Renowned Japanese animator Hayao Miyazaki won the genre's best film award at the U.S. Golden Globes competition on Sunday, marking his comeback as the winner of a major international contest.
The 124-minute fantasy "The Boy and the Heron" marked the first time a film by a Japanese director has won the award in the category that was created in 2007.
Toshio Suzuki, producer of Studio Ghibli Inc., Miyazaki's production company, said the win "feels exceptional" and expressed hope that it will provide "bright news" amid unfortunate events in Japan since the start of the year.
Miyazaki, an Oscar-winning animator, announced his retirement in 2013 after producing "The Wind Rises" but began making the full-length film in 2017.
Written and directed by the 83-year-old Miyazaki, the latest film was also the first original anime in history to top the North American box office after its release in December, according to U.S. media.
The film follows a fictitious Japanese boy, Mahito, during World War II. After Mahito's mother dies he moves to a new town where he meets a talking heron that takes him to a magical tower where he enters a fantasy world.
The Golden Globes win makes the Miyazaki movie a leading candidate for the best animated feature film prize at the U.S. Academy Awards in March.
The film beat out other animated features such as "Suzume," directed by Japanese director Makoto Shinkai, "The Super Mario Bros. Movie" and "Spider-Man: Across the Spider-Verse."

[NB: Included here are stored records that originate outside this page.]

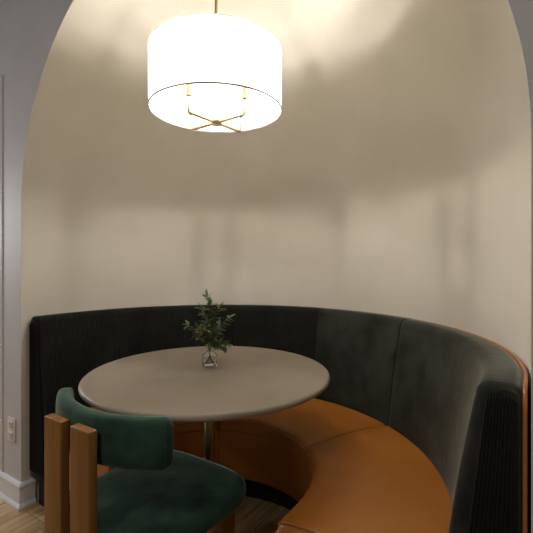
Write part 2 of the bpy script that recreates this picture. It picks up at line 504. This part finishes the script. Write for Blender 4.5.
# ------------------------------------------------------------------ pendant lamp
LX, LY = .040, .188
ZB, ZT, RS = 1.768, 1.985, .247
t = empty('pendant_lamp', (LX, LY, ZB-.05))
off = (0, 0, ZB-.05)
tag(t, 'white drum shade pendant lamp with four brass candle arms hanging in the alcove', 'lamp')
mb = MB(); mb.lathe([(RS, ZB), (RS, ZT)], n=128); mb.f = mb.f[:-2]
sh = mb.build('lamp_shade', m_shade, t, off=off, sharp=180)
for zc in (ZB, ZT):
    mb = MB(); mb.lathe([(RS-.0012, zc-.0025), (RS+.0022, zc-.0025), (RS+.0022, zc+.0025), (RS-.0012, zc+.0025)], n=128, closed=True)
    mb.build('shade_hem', m_hem if zc == ZB else m_shade, sh, off=None)
ZA = 1.727
ZD = ZS+NR   # vault top over the lamp
ztop = ZS+math.sqrt(NR**2-LX**2-(LY-YC)**2)
mb = MB(); mb.lathe([(.006, ZA), (.006, ztop-.02)], n=16); mb.build('rod', m_brass, t, off=off)
mb = MB(); mb.lathe([(1e-6, ztop-.024), (.058, ztop-.022), (.062, ztop-.012), (.062, ztop-.001), (1e-6, ztop-.001)], n=48); mb.build('canopy', m_brass, t, off=off)
mb = MB(); mb.lathe([(1e-6, ZA-.012), (.016, ZA-.012), (.020, ZA-.007), (.020, ZA+.006), (.008, ZA+.010), (.008, ZA+.03), (1e-6, ZA+.03)], n=32); mb.build('hub', m_brass, t, off=off)
mb = MB()
for k in range(3):
    a = 2*pi*k/3+.3; mb.tube([(0, 0, ZT-.012), (RS*cos(a), RS*sin(a), ZT-.004)], .0018, 6)
mb.build('spider_fitter', m_brass, t, off=off)
AR = .135
for k in range(4):
    a = R(-4)+k*pi/2; ex, ey = AR*cos(a), AR*sin(a)
    mb = MB(); mb.box((ex/2, ey/2, ZA), (AR, .012, .012), .001, rz=a)
    arm = mb.build('arm', m_brass, t, off=off)
    mb = MB(); mb.box((ex, ey, ZA+.027), (.011, .011, .062), .001, rz=a); mb.lathe([(1e-6, ZA+.056), (.013, ZA+.056), (.013, ZA+.060), (1e-6, ZA+.060)], c=(ex, ey, 0), n=20)
    mb.build('upright', m_brass, arm)
    mb = MB(); mb.lathe([(1e-6, ZA+.060), (.011, ZA+.060), (.011, ZA+.118), (1e-6, ZA+.118)], c=(ex, ey, 0), n=20); mb.build('candle_sleeve', m_candle, arm)
    mb = MB(); mb.lathe([(1e-6, ZA+.118), (.005, ZA+.120), (.0075, ZA+.130), (.0085, ZA+.142), (.0075, ZA+.156), (.004, ZA+.170), (1e-6, ZA+.176)], c=(ex, ey, 0), n=20); mb.build('bulb', m_bulb, arm)
for o in [q for q in bpy.data.objects if q.type == 'MESH' and q.name.split('.')[0] in ('upright', 'candle_sleeve', 'bulb', 'shade_hem')]:
    for vv in o.data.vertices: vv.co.z -= off[2]

# ------------------------------------------------------------------ chair
CX, CY = .0, -.365
t = empty('dining_chair', (CX, CY, 0))
tag(t, 'green velvet dining chair with curved back pad on twin wooden posts at the table', 'chair')
# coordinates relative to chair (posts at y=0, facing +y)
for dx in (-.064, .064):
    mb = MB(); mb.box((dx-.006, 0, .382), (.084, .027, .764), .004, seg=3); mb.build('rear_leg', m_wood, t)
for sx in (-1, 1):
    mb = MB(); mb.box((sx*.190, .420, .198), (.028, .078, .396), .004, seg=3); mb.build('front_leg', m_wood, t)
# seat frame
mb = MB()
mb.box((0, .03, .365), (.40, .03, .05), .003)
for sx in (-1, 1): mb.box((sx*.166, .24, .365), (.028, .45, .05), .003)
mb.box((0, .452, .365), (.36, .028, .05), .003)
mb.build('seat_frame', m_wood, t)
# seat cushion : rounded trapezoid, domed
def superpath(n=96):
    pts = []
    cx, cy = 0, .285
    for k in range(n):
        a = 2*pi*k/n
        c_, s_ = cos(a), sin(a); e = 2/4.6
        x = .240*math.copysign(abs(c_)**e, c_); y = .262*math.copysign(abs(s_)**e, s_)
        x *= 1+.10*(min(y, .12))/.26*.5
        pts.append((x+cx, y+cy))
    return pts
sp = superpath(); n = len(sp)
layers = [(.95, .394), (.98, .396), (.995, .402), (1.0, .412), (.998, .426), (.985, .438), (.955, .446), (.88, .452), (.7, .457), (.45, .459), (.2, .460)]
v = []; f = []
for sc_, z in layers:
    for x, y in sp: v.append((x*sc_, (y-.285)*sc_+.285, z))
for i in range(len(layers)-1):
    for k in range(n): f.append((i*n+k, i*n+(k+1) % n, (i+1)*n+(k+1) % n, (i+1)*n+k))
f += [tuple(range(n)), tuple(range((len(layers)-1)*n, len(layers)*n))]
mesh('seat', v, f, m_green, t, sharp=80)
# curved back pad
RP = .405; CYP = .016+RP             # outer radius, arc centre
half = R(41)
v = []; f = []
ring = 28
def padsec(th, z0, z1, k_in=0.0):
    rad = RP; thick = .052
    out = []
    zc = (z0+z1)/2; hz = (z1-z0)/2
    for k in range(ring):
        a = 2*pi*k/ring; e = 2/4.0
        u = math.copysign(abs(cos(a))**e, cos(a)); w_ = math.copysign(abs(sin(a))**e, sin(a))
        sr = max(.0, 1-k_in)
        rr = rad-thick/2+(thick/2-k_in*.026)*u
        zz = zc+(hz-k_in*.03)*w_
        out.append((rr*sin(th)*1.0, CYP-rr*cos(th), zz))
    return out
th = []
K = 6; fr = .075
for k in range(K, 0, -1): th.append((-half+fr*(1-sin(pi/2*k/K)), (1-cos(pi/2*k/K))))
M_ = 44
for k in range(M_+1): th.append((-half+fr+(2*half-2*fr)*k/M_, 0))
for k in range(1, K+1): th.append((half-fr*(1-sin(pi/2*k/K)), (1-cos(pi/2*k/K))))
for a, ki in th: v += padsec(a, .655, .788, ki)
for i in range(len(th)-1):
    for k in range(ring): f.append((i*ring+k, i*ring+(k+1) % ring, (i+1)*ring+(k+1) % ring, (i+1)*ring+k))
f += [tuple(range(ring)), tuple(range((len(th)-1)*ring, len(th)*ring))]
pad = mesh('backrest', v, f, m_green, t, sharp=80)
# welt seams at the ends and along the top outer edge
for s_ in (-1, 1):
    mb = MB(); sec = padsec(s_*(half-fr*.55), .655, .788, .12)
    mb.tube(sec+[sec[0]], .0016, 6, caps=False)
    mb.build('welt', m_green, pad)

# ------------------------------------------------------------------ lights of the outer room, plus an added side fill
def area(name, loc, rot, size, power, color):
    l = bpy.data.lights.new(name, 'AREA'); l.shape = 'DISK'; l.size = size; l.energy = power; l.color = color
    o = bpy.data.objects.new(name, l); o.location = loc; o.rotation_euler = rot; col.objects.link(o); return o
area('room_downlight', (.7, -2.1, 2.85), (0, 0, 0), .6, 21, (1, .95, .90))
area('room_downlight', (-1.5, -2.15, 2.6), Vector((.35, .6, -.75)).to_track_quat('-Z', 'Y').to_euler(), .3, 6, (1, .95, .92))
area('added_side_fill', (-2.9, -.50, 1.5), Vector((1.8, .45, -.8)).to_track_quat('-Z', 'Y').to_euler(), .8, 19, (1, .98, .97))  # added fill, no known lamp: brightens the left wall, baseboard and floor
w = bpy.data.worlds.new('room_ambient'); sc.world = w; w.use_nodes = True
bg = w.node_tree.nodes['Background']; bg.inputs[0].default_value = (.97, .95, 1, 1); bg.inputs[1].default_value = .05

# ------------------------------------------------------------------ camera
cam = bpy.data.cameras.new('camera'); co = bpy.data.objects.new('camera', cam); col.objects.link(co)
co.location = (1.0422, -.9872, 1.2)
co.rotation_euler = (R(90), 0, R(33.38))
cam.sensor_width = 36; cam.lens = 404.76/533*36; cam.shift_y = -5.3/533; cam.clip_start = .02
sc.camera = co
sc.view_settings.view_transform = 'Standard'; sc.view_settings.look = 'None'
sc.view_settings.gamma = 1; sc.view_settings.exposure = .12
sc.view_settings.use_curve_mapping = False
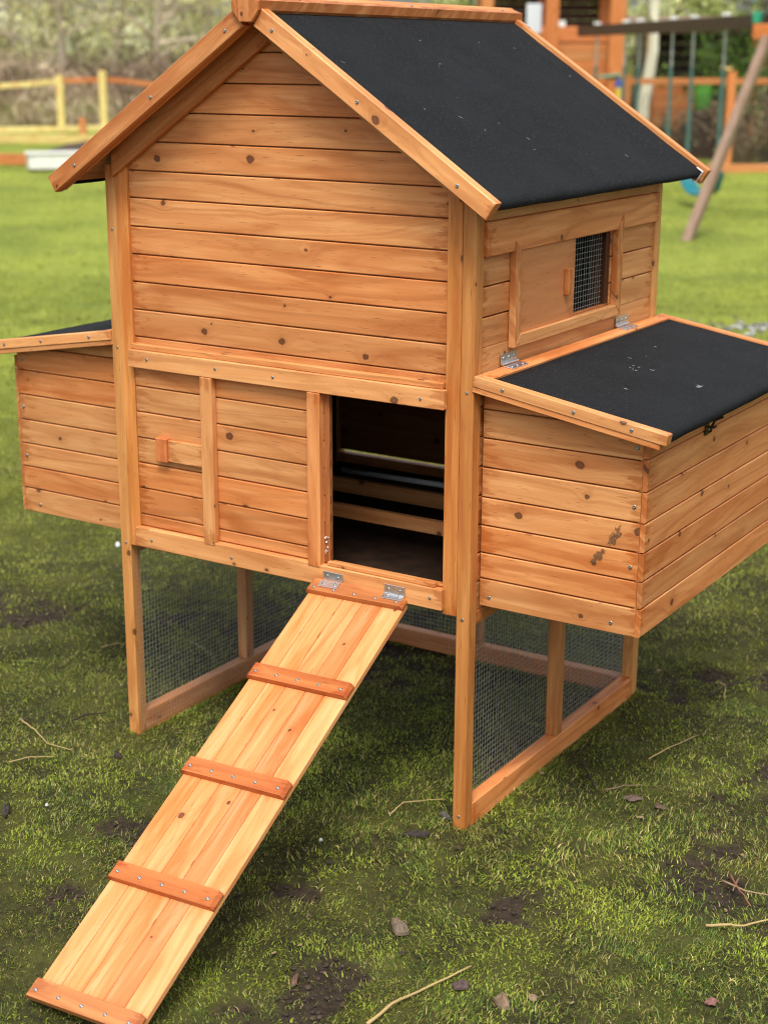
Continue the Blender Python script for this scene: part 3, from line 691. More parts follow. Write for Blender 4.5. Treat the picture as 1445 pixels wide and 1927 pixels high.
# ramp
rx, rz, raz, rinc, rw = .62172, .44548, .063654, .455812, .20756
Dd = Vector((math.sin(raz)*math.cos(rinc), -math.cos(raz)*math.cos(rinc), -math.sin(rinc))); Wv = Vector((math.cos(raz), math.sin(raz), 0)); Rn = Wv.cross(-Dd).normalized()
if Rn.z < 0: Rn = -Rn
RO = Vector((rx, -.022, rz))
m = MB(); ws = [.0385, .0405, .0430, .0405, .04506]; x = -rw/2
for i, pw in enumerate(ws):
    m.box(RO+Wv*x-Rn*.012, Dd, Wv, Rn, .952, pw-.0007, .012, .0012, .5+(.04, -.02, .02, -.04, .03)[i]); x += pw
ramp = part('ramp', m, W_RAMP)
for i in range(5):
    t = -.012+i*.2345; m = MB(); cw = .0335
    x0 = -rw/2-.0045; x1 = rw/2+.0006
    # bevelled ends: prism in (width, normal)
    P = [(x0, 0), (x1, 0), (x1, .0045), (x1-.0055, .0115), (x0+.0055, .0115), (x0, .0045)]
    m.prism(P, RO+Dd*(t+cw)+Rn*.0003, Wv, Rn, -Dd, cw, .0012, .5+random.uniform(-.05, .05)); part('cleat', m, W_CLEAT, ramp)
    for k in range(5):
        xx = x0+.016+(x1-x0-.032)*k/4; screw(ramp, RO+Dd*(t+cw*(.62 if i else .74))+Wv*xx+Rn*.0119, Rn, .9)
for xc in (.5590, .6990):
    m = MB(); m.box((xc-.0225, -.0182, .4570), (1, 0, 0), (0, 0, 1), (0, -1, 0), .045, .0200, .0014, .0004)
    Pc = RO-Dd*.0085+Rn*.0125+Wv*((xc-rx)/math.cos(raz))
    m.box(Pc-Wv*.0225, Wv, Dd, Rn, .043, .0180, .0014, .0004)
    m.tube([(xc-.0225, -.0205, .4570), (xc+.0215, -.0205, .4580)], .0024, 8)
    h = part('hinge', m, M_STEEL, ramp)
    for k in (-.013, .012):
        screw(h, (xc+k, -.0198, .4680), (0, -1, 0), .8); screw(h, Pc+Wv*k+Dd*.009+Rn*.0016, Rn, .9)

# ------------------------------------------------------------------ litter on the lawn
def stalk(name, label, cat, pts, r, c, group=None, mat=M_DRY):
    P = [G(*p) for p in pts]; P = [Vector((p.x, p.y, gz(p)+.010+.004*math.sin(i*2.1))) for i, p in enumerate(P)]
    Q = []
    for i in range(len(P)-1):
        for k in range(4): Q.append(P[i].lerp(P[i+1], k/4)+Vector((random.uniform(-1, 1), random.uniform(-1, 1), random.uniform(0, 1)))*.0012)
    Q.append(P[-1]); n = len(Q); m = MB(); m.tube(Q, [r*(1-.55*i/n) for i in range(n)], 6); m.c = [(*c, 1)]*len(m.c)
    o = m.build(name, mat, None, None, True, org=tuple(P[0])); tag(o, label, cat, group); return o
ST = (.42, .30, .13); BR = (.10, .065, .04); DK = (.035, .024, .018)
stalk('straw_stalk', 'long thick tan straw stalk lying at the bottom edge right of the ramp', 'straw', ((690, 1940), (735, 1905), (800, 1868), (886, 1829)), .0032, ST)
stalk('straw_stalk', 'thick pale straw piece pointing left beside the brown twig heap', 'straw', ((1328, 1753), (1365, 1754), (1400, 1750), (1460, 1738)), .0030, ST)
stalk('straw_stalk', 'thin straw curved over the grass left of the front right leg', 'straw', ((735, 1540), (760, 1522), (800, 1513), (838, 1513)), .0016, ST)
stalk('straw_stalk', 'thin pale straw left of the coop with a kinked middle', 'straw', ((38, 1362), (66, 1385), (90, 1405), (135, 1420)), .0018, ST)
stalk('straw_stalk', 'long thin straw right of the coop crossing the grass diagonally', 'straw', ((1220, 1437), (1260, 1418), (1315, 1388)), .0014, ST)
stalk('straw_stalk', 'short straw lying flat below the pale left straw', 'straw', ((18, 1443), (60, 1436), (105, 1430)), .0014, ST)
stalk('straw_stalk', 'dry stalk inside the run below the left wire panel', 'straw', ((355, 1212), (380, 1228), (408, 1246)), .0015, (.30, .26, .18))
stalk('straw_stalk', 'thin straw left of the front left leg under the left nest box', 'straw', ((190, 1226), (222, 1220), (236, 1219)), .0015, ST)
stalk('twig', 'dark forked twig near the right edge of the lawn, level with the rear leg', 'twig', ((1335, 1318), (1370, 1300), (1395, 1290), (1422, 1279)), .0030, DK)
stalk('twig', 'tan kinked twig lying across the dark forked twig', 'twig', ((1352, 1292), (1364, 1300), (1362, 1320)), .0018, ST)
stalk('twig', 'dark slender twig left of the coop by the front left leg', 'twig', ((138, 1364), (165, 1355), (200, 1347)), .0026, DK)
stalk('twig', 'black bent twig on the grass in front of the right bottom rail', 'twig', ((1095, 1445), (1110, 1475), (1125, 1500)), .0028, DK)
stalk('twig', 'thin brown twig flat on the grass below the black bent twig', 'twig', ((1138, 1497), (1175, 1490), (1210, 1484)), .0018, (.22, .15, .09))
for i, (pts, lab) in enumerate(((((1372, 1655), (1385, 1680), (1412, 1712)), 'reddish twig standing up from the brown heap at the right edge'), (((1358, 1668), (1400, 1690), (1450, 1693)), 'long tan twig lying over the brown heap at the right edge'), (((1390, 1662), (1378, 1690)), 'shortest twig of the brown heap at the right edge'))):
    stalk('twig', lab, 'twig', pts, .0022, ((.25, .11, .06), (.30, .2, .11), (.2, .12, .07))[i])
def clod(name, label, cat, uv, sx_, sy_, h, c, flat=False):
    P = G(*uv); n = 7; bm_v = []; F = []
    rnd = random.Random(int(uv[0]*7+uv[1])); a0 = rnd.random()*6
    rings = ((1.0, 0), (.93, .45), (.6, .85), (.25, 1.0)) if not flat else ((1.0, .25), (.92, .5), (.5, .75), (.2, .6))
    seg = 12; V_ = []
    rr = [rnd.uniform(.65, 1.15) for _ in range(seg)]
    for (q_, z) in rings:
        for k in range(seg):
            a = a0+2*math.pi*k/seg; V_.append((math.cos(a)*sx_*q_*rr[k], math.sin(a)*sy_*q_*rr[k], z*h*rnd.uniform(.7, 1.25)+.004))
    V_.append((0, 0, h+.003))
    for i in range(3):
        for k in range(seg): F.append((i*seg+k, i*seg+(k+1) % seg, (i+1)*seg+(k+1) % seg, (i+1)*seg+k))
    for k in range(seg): F.append((3*seg+k, 3*seg+(k+1) % seg, 4*seg))
    me = bpy.data.meshes.new(name); me.from_pydata(V_, [], F); ca = me.color_attributes.new('tint', 'FLOAT_COLOR', 'POINT')
    for i in range(len(V_)):
        k = rnd.uniform(.7, 1.3); ca.data[i].color = (c[0]*k, c[1]*k, c[2]*k, 1)
    me.materials.append(M_DRY); o = bpy.data.objects.new(name, me); col.objects.link(o); o.location = (P.x, P.y, gz(P)); o.rotation_euler[2] = rnd.random()*6; tag(o, label, cat)
clod('dead_leaf', 'brown dead leaf right of the coop, left of its smaller neighbour', 'leaf', (1190, 1507), .020, .015, .007, (.13, .085, .07), True)
clod('dead_leaf', 'small brown dead leaf just right of the bigger brown leaf', 'leaf', (1243, 1524), .013, .010, .006, (.12, .075, .055), True)
clod('dead_leaf', 'pinkish dead leaf near the bottom right corner', 'leaf', (1338, 1893), .013, .009, .008, (.22, .10, .085), True)
clod('dead_leaf', 'tan dead leaf beside the bark piece at the bottom edge', 'leaf', (1003, 1884), .011, .008, .006, (.24, .17, .11), True)
clod('bark_piece', 'tan lump of bark near the bottom edge, right of the long straw', 'bark', (944, 1892), .024, .013, .012, (.20, .14, .085))
clod('bark_piece', 'brown curled bark piece at the upper end of the long straw', 'bark', (868, 1862), .016, .011, .010, (.085, .055, .05))
clod('bark_piece', 'tan bark lump in the grass right of the ramp', 'bark', (750, 1752), .028, .016, .013, (.17, .125, .085))
clod('bark_piece', 'flat brown bark chip right of the ramp foot', 'bark', (555, 1850), .020, .006, .006, (.16, .09, .06))
clod('bark_piece', 'dark bark strip beside the foot of the front right leg', 'bark', (785, 1577), .032, .008, .010, (.030, .022, .018))
clod('bark_piece', 'grey bark sliver leaning at the front right leg', 'bark', (839, 1543), .006, .016, .012, (.10, .09, .08))
clod('bark_piece', 'dark bark chip on the grass between straw and ramp, left side', 'bark', (222, 1428), .014, .008, .010, (.035, .026, .02))
clod('bark_piece', 'dark bark chip at the left edge of the lawn', 'bark', (12, 1529), .030, .008, .010, (.05, .042, .036))
clod('stone', 'small white stone on the lawn under the left nest box', 'stone', (222, 1030), .008, .007, .012, (.75, .75, .76))
clod('stone', 'small white pebble on the grass left of the ramp', 'stone', (88, 1520), .004, .004, .005, (.6, .6, .55))
clod('stone', 'tiny white pebble right of the ramp middle', 'stone', (604, 1586), .004, .004, .005, (.65, .66, .66))
def chips():
    m = MB()
    cand = np.random.default_rng(5); ns = 26000; s_ = cand.uniform(1.5, 4.8, ns); t_ = cand.uniform(-1, 1, ns)*(.3*s_+.2); xx = CAM.x+FH.x*s_+RH.x*t_; yy = CAM.y+FH.y*s_+RH.y*t_; mm = mudf(xx, yy); sel = np.where(cand.random(ns) < mm*.5+.012)[0][:3600]
    for i in sel:
        x, y = float(xx[i]), float(yy[i]); inm = mm[i] > .25
        L_ = random.choice((.003, .004, .006, .008) if inm else (.004, .006, .009, .014)); a = random.uniform(0, 6.28); z = float(height(x, y))+(.001-mm[i]*.006 if inm else .006)
        c = random.choice(((.03, .021, .015), (.05, .035, .024), (.075, .052, .036), (.04, .03, .022)) if inm and random.random() < .93 else ((.03, .02, .015), (.06, .04, .03), (.14, .10, .06), (.26, .19, .10), (.04, .03, .03)))
        n0 = len(m.c); m.box((x, y, z), (math.cos(a), math.sin(a), random.uniform(-.2, .2)), (-math.sin(a), math.cos(a), 0), (0, 0, 1), L_, L_*(random.uniform(.5, 1) if inm else random.uniform(.15, .5)), L_*(.6 if inm else .2), L_*.15 if inm else L_*.05); m.c[n0:] = [(*c, 1)]*(len(m.c)-n0)
    tag(m.build('wood_chips', M_DRY), 'scattered brown wood chips and plant scraps in the grass', 'chips', kind='stuff')
chips()

# ------------------------------------------------------------------ background
def gp(u, v, s):   # ground point under pixel column u at forward depth s
    P = V(u, v, s); return Vector((P.x, P.y, gz(P)))
def post(mb, P, h, w_, tint=.5, top=None, hd=None):
    hd = hd or FH; X = Vector((hd.y, -hd.x, 0)); mb.box(P-X*w_/2-hd*w_/2-Vector((0, 0, .05)), (0, 0, 1), X, hd, h+.05, w_, w_, .006, tint)
def bar(mb, A, B, w_, h_, tint=.5):
    d = (B-A); L_ = d.length; d = d.normalized(); sdv = d.cross(Vector((0, 0, 1))).normalized(); u_ = sdv.cross(d)
    mb.box(A-sdv*w_/2-u_*h_/2, d, sdv, u_, L_, w_, h_, .005, tint)
# left fence
dL = 38.0
root = tag(empty('fence', gp(120, 240, dL)), 'pale yellow post and rail fence with an arched top rail at the left', 'fence')
def vx(u, v, s): return V(u, v, s)
for (u, v0, v1) in ((-75, 165, 262), (118, 140, 262), (198, 131, 262)):
    m = MB(); A = vx(u, v0, dL); B = gp(u, v1, dL); post(m, B, A.z-B.z, .17, .6); m.build('post', W_FENCE, root)
for i, pts in enumerate((((-140, 174), (0, 161), (60, 157), (120, 151)),)):
    m = MB()
    for a, b in zip(pts, pts[1:]): bar(m, vx(*a, dL), vx(*b, dL), .08, .13, .6)
    m.build('rail', W_FENCE, root)
m = MB(); pts = ((120, 151), (160, 150), (198, 149), (240, 152), (275, 157), (330, 168), (420, 190))
for a, b in zip(pts, pts[1:]): bar(m, vx(*a, dL-.1), vx(*b, dL-.1), .08, .12, .5)
m.build('rail', W_CEDAR, root, 'orange brown arched rail')
m = MB(); pts = ((-140, 246), (100, 242), (300, 238))
for a, b in zip(pts, pts[1:]): bar(m, vx(*a, dL-.15), vx(*b, dL-.15), .08, .14, .62)
m.build('rail', W_FENCE, root)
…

The Golden Globe award is one of many accolades in Miyazaki's long career in animated filmmaking. He was awarded the Golden Bear, the top prize at the Berlin International Film Festival, in 2002 and an Oscar the following year for "Spirited Away."
In 2014, Miyazaki became the second Japanese film director to receive an Honorary Award from the Academy of Motion Picture Arts and Sciences, following Akira Kurosawa.
The Golden Globe for best drama film went to Christopher Nolan's "Oppenheimer," which depicts the life of physicist Robert Oppenheimer, known as the "father of the atomic bomb."
While the three-hour biopic proved a smash hit in the United States, online memes combining its promotional imagery with that of the comedy "Barbie," which appeared to mock the U.S. atomic bombings of Hiroshima and Nagasaki, caused a backlash in Japan.
The bombings of the Japanese cities in August 1945 caused an estimated 210,000 deaths by the end of that year.
"Oppenheimer" will be released in Japan this year.